Nascido em Sobral, a cinco horas de carro de distância da capital Fortaleza, o cantor deixou uma legião de órfãos que passaram o dia entoando e escutando trechos de letras.

"Nosso querido Belchior Morreu", foi a mensagem enviada para os jornalistas convidados para a cobertura do evento. Na sala de produção alguém pergunta das cantoras da banda As Bahias e A Cozinha Mineira, que cantaram "Hora do Almoço" em seu show na noite anterior. Elas já tinham embarcado de volta para SP.

"A gente sempre homenageia Belchior quando vai cantar, pelos seus 70 anos, pela sua poesia." Assucena Assucena, umas das vocalistas, respira para continuar: "Para minha felicidade o público nunca cantou tão ardentemente, muitos cearenses vieram depois do show falar para a gente, vocês tocaram Belchior, que alegria! Perdemos um grande artista, mas a herança dele é sua obra, sua musicalidade para o povo brasileiro com muita luta."

O choro, certo, começou cedo. "Na passagem de som já estava todo mundo em lágrimas" contou, antes de subir ao palco, a cantora Soledad, que entoaria o hino "Rapaz Latino Americano". "Os dizeres, as palavras de sabedoria, as provocações filosóficas que tiravam a cidade e a gente do lugar, Belchior é muito presente em nós".

O clima não era de pesar "Ele era nosso grande poeta das ruas, falava a linguagem do povo, um marginal...é emocionante abrir essa história" foi a percepção de Fernando Catatau, da banda Cidadão Instigado, o primeiro artista a subir ao palco, a 0h40 da segunda-feira.

Parece que todo mundo na cidade tem história para contar do artista.

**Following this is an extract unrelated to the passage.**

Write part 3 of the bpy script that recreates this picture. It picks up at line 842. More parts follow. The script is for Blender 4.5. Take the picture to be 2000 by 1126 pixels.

"Eu trabalhei com ele na inauguração de um casarão em Sobral. Era muito brincalhão, no meio do show ele dava um golpe de caratê e um grito, soltava uma energia, ele tinha isso." Francisco Otavio de Sousa, o Chicão, suspira com a lembrança. A alegria recordada por ele parecia ter abandonado o cantor nos últimos tempos, a morte era bradada nas rodas de conversa como fruto da tristeza dos últimos tempos.

"Ele cantava (em Divina Comédia Humana) sobre o analista. O analista é o Barbosinha, que morava em São Paulo, só ele sabe o por quê Belchior morreu", dizia Paulo Linhares, presidente do Centro Cultural Dragão do Mar, que abriga o velório público nesta segunda-feira.

"Para mim a crise dele tem a ver com a crise do próprio modelo do mercado musical. Ele chegou a confidenciar para um amigo nosso que não aguentava mais o negócio musical."

Espalhada pela rua, em pé, sentada nos muros dos prédios vizinhos, a plateia seguia incansável, emocionando-se a cada música. "Eu tenho esperança no que foi dito por ele, no que é dito e sempre será", termina Miguel Cordeiro, antes de voltar para cantar que "Deixemos de coisa, cuidemos da vida, pois se não chega a morte ou coisa parecida, e nos arrasta moço sem ter visto a vida".